I don’t know why people so easily kill trees, but it’s done with reckless abandon, and watching each limb cut and remain suspended in the air for a while incenses me.

Last weekend, I heard the same jarring, tree-killing sound of a chainsaw in a neighbor’s yard on McKinley Street in Rowayton, and the weekend earlier, it interrupted a visit to a friend’s home in Hilton Head, South Carolina. There, a neighbor had a beautiful, gigantic tree removed just hours after we sat on my friend’s porch admiring its few branches that formed an umbrella over us. We imagined the home it provided to birds who nest in it and as well as the insects they fatten up on, and all the other animals it provides shelter and food for. It was simply lovely and rooted just a few hundred feet from the ocean’s edge.

Maybe the neighbor called for the tree’s execution in advance of hurricane season; we haven’t a clue, but it was an assault ignorant of the tree’s importance. The neighbor was also oblivious to the benefits of an urban tree canopy, and anyone’s commitment to being stewards of trees, birds and wildlife.
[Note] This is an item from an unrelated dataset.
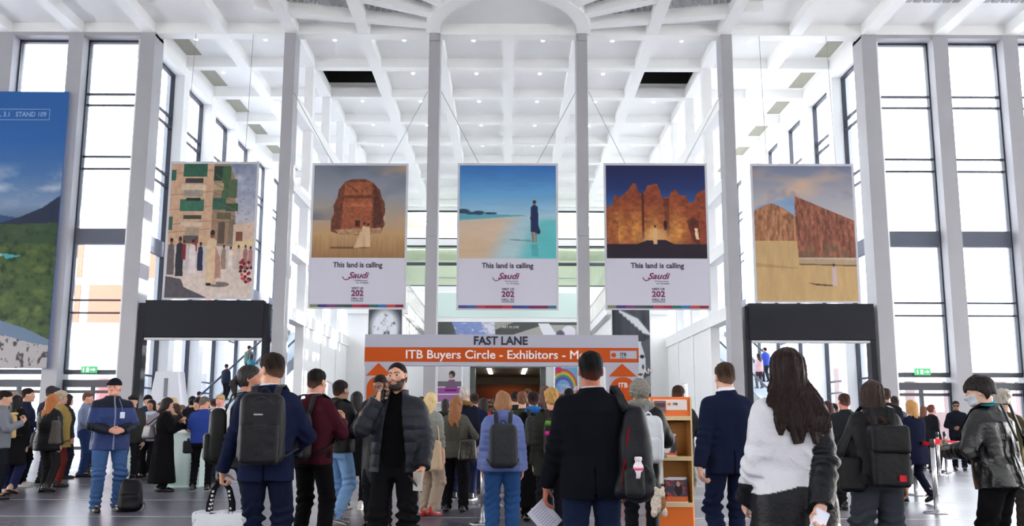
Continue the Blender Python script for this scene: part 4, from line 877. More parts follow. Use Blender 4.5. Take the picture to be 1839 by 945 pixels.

That neighbor never considered a conflict with anyone over the removal of a tree, or why there needs to be an open discussion about how crucial it is to leave healthy trees standing to combat the climate crisis on a planet more and more crowded by humans and their consumptive habits.
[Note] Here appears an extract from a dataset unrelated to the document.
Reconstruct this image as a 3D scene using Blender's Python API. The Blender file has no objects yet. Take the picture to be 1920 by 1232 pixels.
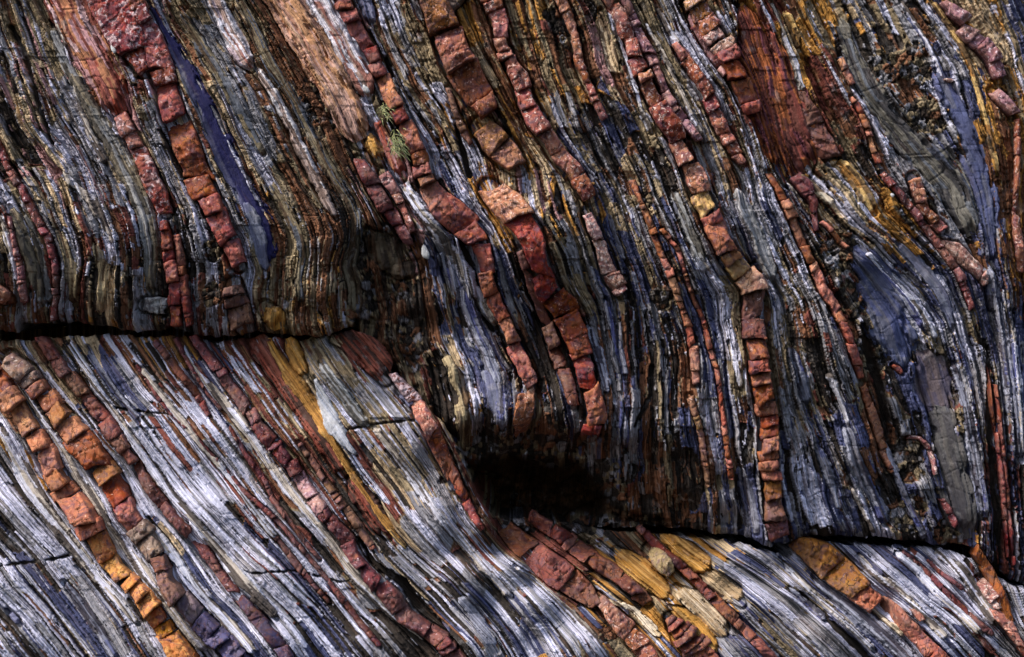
import bpy, math, numpy as np
C = bpy.context.scene
COL = C.collection
# ------------------------------------------------------------------ camera, sky, sun
SC = 0.005                       # metres per traced unit
DIST = 4533.0                    # camera distance in traced units (85 mm lens)
Z0 = 6.0
cam_d = bpy.data.cameras.new("camera"); cam = bpy.data.objects.new("camera", cam_d); COL.objects.link(cam)
cam_d.lens = 85; cam_d.sensor_width = 36; cam_d.sensor_fit = 'HORIZONTAL'
cam_d.clip_end = 500; cam_d.clip_start = 0.5
cam.location = (0, -DIST*SC, Z0); cam.rotation_euler = (math.radians(90), 0, 0)
C.camera = cam
SUN_EL, SUN_ROT = math.radians(52), math.radians(242)
w = bpy.data.worlds.new("World"); C.world = w; w.use_nodes = True
nt = w.node_tree
sky = nt.nodes.new("ShaderNodeTexSky"); sky.sky_type = 'NISHITA'; sky.sun_disc = False
sky.sun_elevation = SUN_EL; sky.sun_rotation = SUN_ROT; sky.dust_density = 3.0; sky.air_density = 1.0
bg = nt.nodes["Background"]; bg.inputs[1].default_value = 0.095
nt.links.new(sky.outputs[0], bg.inputs[0])
sl = bpy.data.lights.new("sun", 'SUN'); sl.energy = 2.1; sl.angle = math.radians(13); sl.color = (1.0, 0.96, 0.9)
so = bpy.data.objects.new("sun", sl); COL.objects.link(so)
from mathutils import Vector
sdir = Vector((math.sin(SUN_ROT)*math.cos(SUN_EL), math.cos(SUN_ROT)*math.cos(SUN_EL), math.sin(SUN_EL)))
so.rotation_euler = (-sdir).to_track_quat('-Z', 'Y').to_euler(); so.location = (-8, -15, 20)
C.view_settings.view_transform = 'Standard'; C.view_settings.look = 'None'
C.view_settings.exposure = 1.22; C.view_settings.gamma = 1
C.cycles.max_bounces = 4; C.cycles.diffuse_bounces = 3; C.cycles.glossy_bounces = 2

# ------------------------------------------------------------------ noise
def h2(i, j, seed=0):
    i = (np.asarray(i).astype(np.int64) + 100000).astype(np.uint64); j = (np.asarray(j).astype(np.int64) + 100000).astype(np.uint64)
    x = (i*np.uint64(374761393) + j*np.uint64(668265263) + np.uint64(seed*2246822519 + 12345)) & np.uint64(0xffffffff)
    x = ((x ^ (x >> np.uint64(13)))*np.uint64(1274126177)) & np.uint64(0xffffffff)
    x = ((x ^ (x >> np.uint64(15)))*np.uint64(2246822519)) & np.uint64(0xffffffff)
    x = x ^ (x >> np.uint64(16))
    return x.astype(np.float64)/4294967296.0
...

Trees are the planet’s lungs. They help tackle climate change as they absorb carbon dioxide and clean the air. When we chop healthy trees down, they release the carbon dioxide they had stored.
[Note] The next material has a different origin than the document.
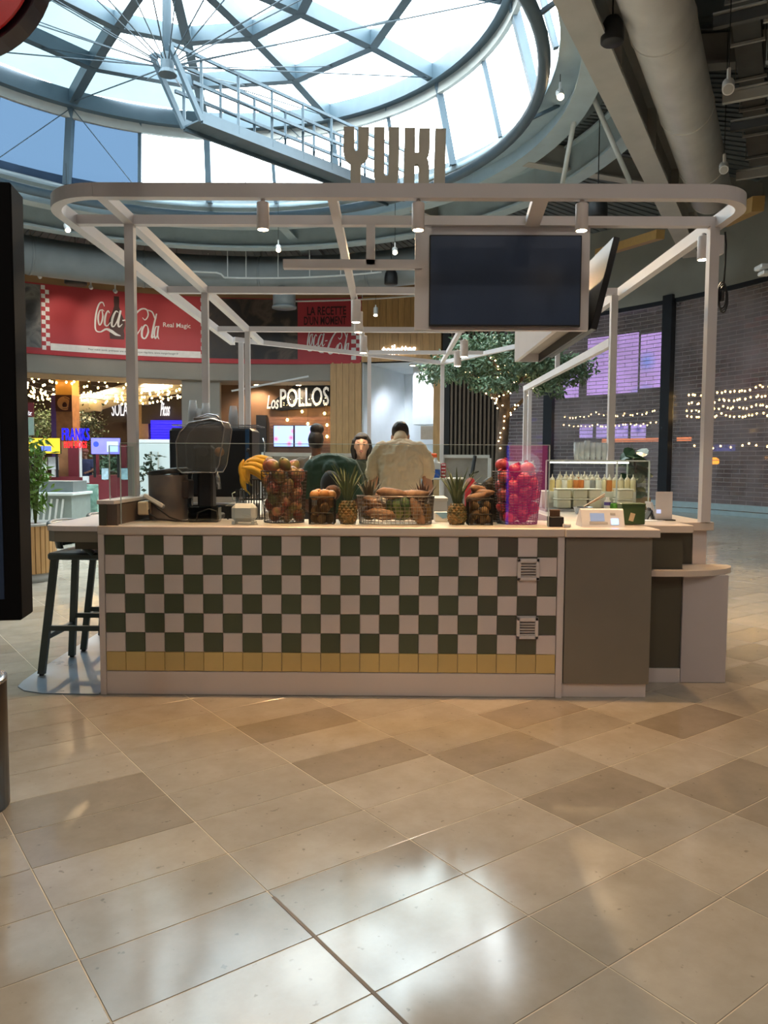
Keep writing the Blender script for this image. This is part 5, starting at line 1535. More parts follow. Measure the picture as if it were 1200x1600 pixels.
def crate(name, lab, loc, w, d, h, grp='small black wire crates'):
    t = thing(name, lab, 'crate', loc, group=grp)
    b = MB()
    for z in (0.003, h * 0.42, h):
        b.tube([(-w / 2, -d / 2, z), (w / 2, -d / 2, z), (w / 2, d / 2, z), (-w / 2, d / 2, z)], 0.003, 4, closed=True)
    for sx in (-1, 1):
        for sy in (-1, 1):
            b.tube([(sx * w / 2, sy * d / 2, 0), (sx * w / 2, sy * d / 2, h)], 0.0035, 5)
    b.build('frame', M_WIREB, t)
    b = MB()
    n = int(w / 0.011)
    for i in range(1, n):
        x = -w / 2 + w * i / n
        for sy in (-1, 1): b.tube([(x, sy * d / 2, 0), (x, sy * d / 2, h)], 0.0012, 4)
        b.tube([(x, -d / 2, 0.003), (x, d / 2, 0.003)], 0.0012, 4)
    for i in range(1, int(d / 0.011)):
        y = -d / 2 + 0.011 * i
        for sx in (-1, 1): b.tube([(sx * w / 2, y, 0), (sx * w / 2, y, h)], 0.0012, 4)
    b.build('wire_mesh', M_WIREB, t, kind='stuff')
    return t
def two_tone(name, c1, c2, scale, rough=0.4, bump=0.1, bs=80, p0=0.4, p1=0.6, axis=None):
    m = bpy.data.materials.new(name); m.use_nodes = True
    nt = m.node_tree; b = nt.nodes['Principled BSDF']; b.inputs['Roughness'].default_value = rough
    tc = nt.nodes.new('ShaderNodeTexCoord'); oi = nt.nodes.new('ShaderNodeObjectInfo')
    va = nt.nodes.new('ShaderNodeVectorMath'); va.operation = 'ADD'
    cm = nt.nodes.new('ShaderNodeCombineXYZ'); ml = nt.nodes.new('ShaderNodeMath'); ml.operation = 'MULTIPLY'; ml.inputs[1].default_value = 20
    nt.links.new(oi.outputs['Random'], ml.inputs[0])
    for i in range(3): nt.links.new(ml.outputs[0], cm.inputs[i])
    nt.links.new(tc.outputs['Object'], va.inputs[0]); nt.links.new(cm.outputs[0], va.inputs[1])
    n = nt.nodes.new('ShaderNodeTexNoise'); n.inputs['Scale'].default_value = scale; n.inputs['Detail'].default_value = 4
    nt.links.new(va.outputs[0], n.inputs['Vector'])
    rp = nt.nodes.new('ShaderNodeValToRGB'); rp.color_ramp.elements[0].color = (*lin(c1), 1); rp.color_ramp.elements[1].color = (*lin(c2), 1)
    rp.color_ramp.elements[0].position = p0; rp.color_ramp.elements[1].position = p1
    nt.links.new(n.outputs['Fac'], rp.inputs['Fac']); nt.links.new(rp.outputs['Color'], b.inputs['Base Color'])
    n2 = nt.nodes.new('ShaderNodeTexNoise'); n2.inputs['Scale'].default_value = bs
    nt.links.new(tc.outputs['Object'], n2.inputs['Vector'])
    bp = nt.nodes.new('ShaderNodeBump'); bp.inputs['Strength'].default_value = bump; bp.inputs['Distance'].default_value = 0.003
    nt.links.new(n2.outputs['Fac'], bp.inputs['Height']); nt.links.new(bp.outputs['Normal'], b.inputs['Normal'])
    MATS[name] = m
    return m
M_MANGO = two_tone('mango_skin', (164, 84, 74), (122, 118, 68), 9, 0.35)
M_ORANGE = two_tone('orange_skin', (196, 128, 66), (206, 146, 84), 14, 0.4, 0.25, 220)
M_POMEG = two_tone('pomegranate_skin', (150, 36, 48), (196, 82, 84), 12, 0.35)
M_AVO = two_tone('avocado_skin', (46, 40, 36), (66, 60, 46), 30, 0.5, 0.4, 120)
M_SWEET = two_tone('sweet_potato_skin', (156, 116, 86), (124, 88, 64), 22, 0.6, 0.3, 90)
M_MELON = two_tone('watermelon_rind', (52, 82, 38), (134, 146, 78), 16, 0.4, 0.05, 40)
M_BANANA = two_tone('banana_skin', (224, 176, 52), (206, 158, 46), 10, 0.45, 0.05, 60, 0.3, 0.8)
M_STEM = mat('brown_stem', (86, 66, 42), 0.7)
M_LEAFP = mat('pineapple_leaf', (92, 104, 66), 0.5, 0, 0.25, 10)
M_PINE = two_tone('pineapple_skin', (150, 110, 56), (92, 84, 46), 26, 0.55, 0.5, 70)
def fruit_mesh(kind):
    b = MB()
    if kind == 'mango':
        b.ball((0, 0, 0), 1, 16, 12, (0.041, 0.036, 0.05), fn=lambda q: Vector((q.x + 0.22 * max(0, q.z) ** 2, q.y, q.z))); return b.mesh('mango', M_MANGO, True)
    if kind == 'orange':
        b.ball((0, 0, 0), 0.036, 16, 12, (1, 1, 0.96)); return b.mesh('orange', M_ORANGE, True)
    if kind == 'pomegranate':
        b.ball((0, 0, 0), 0.043, 16, 12, (1, 1, 0.94), fn=lambda q: q * (1 + 0.03 * math.cos(5 * math.atan2(q.y, q.x)))); return b.mesh('pomegranate', M_POMEG, True)
    if kind == 'avocado':
        b.ball((0, 0, 0), 1, 14, 12, (0.035, 0.035, 0.05), fn=lambda q: Vector((q.x * (1 - 0.3 * max(0, q.z)), q.y * (1 - 0.3 * max(0, q.z)), q.z))); return b.mesh('avocado', M_AVO, True)
    if kind == 'sweet_potato':
        b.tube([(-0.085, 0, 0), (-0.075, 0.004, 0.002), (-0.05, 0.01, 0.004), (0, 0, 0), (0.045, -0.008, 0.002), (0.075, 0, 0.006), (0.088, 0.003, 0.008)], [0.006, 0.016, 0.028, 0.032, 0.026, 0.014, 0.005], 14); return b.mesh('sweet_potato', M_SWEET, True)
    if kind == 'kiwi':
        b.ball((0, 0, 0), 1, 14, 10, (0.026, 0.026, 0.033)); return b.mesh('kiwi', mat('kiwi_skin', (122, 92, 58), 0.8, 0, 0.2, 40), True)
    if kind == 'coconut':
        b.ball((0, 0, 0), 0.055, 18, 12, (1, 1, 0.95)); return b.mesh('coconut', mat('coconut_husk', (98, 66, 48), 0.85, 0, 0.3, 60, 0.6, 150), True)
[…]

They also absorb rainwater, prevent soil erosion and cool a surrounding area by providing shade.

The question to ask for Earth Day is how do we increase the awareness of the benefits of an urban tree canopy in every community? We start by acknowledging that trees are not objects that are ours to kill, and that killing them is as bad for the Earth as our reliance on fossil fuels. And we need to fight for better protections for trees from local officials.

As author Margaret Renkl says, “Trees are living, breathing beings whose green leaves belong not to us, but to all the orders of insects who use them as a nursery.  Their broad limbs belong not to us, but to the nesting songbirds and raptors,  Their flowers and drupes and nuts and berries feed absolutely everybody.  And a tree’s shade belongs not to us, but to the furtive bobcat making its shadowy way through our cacophonous world.”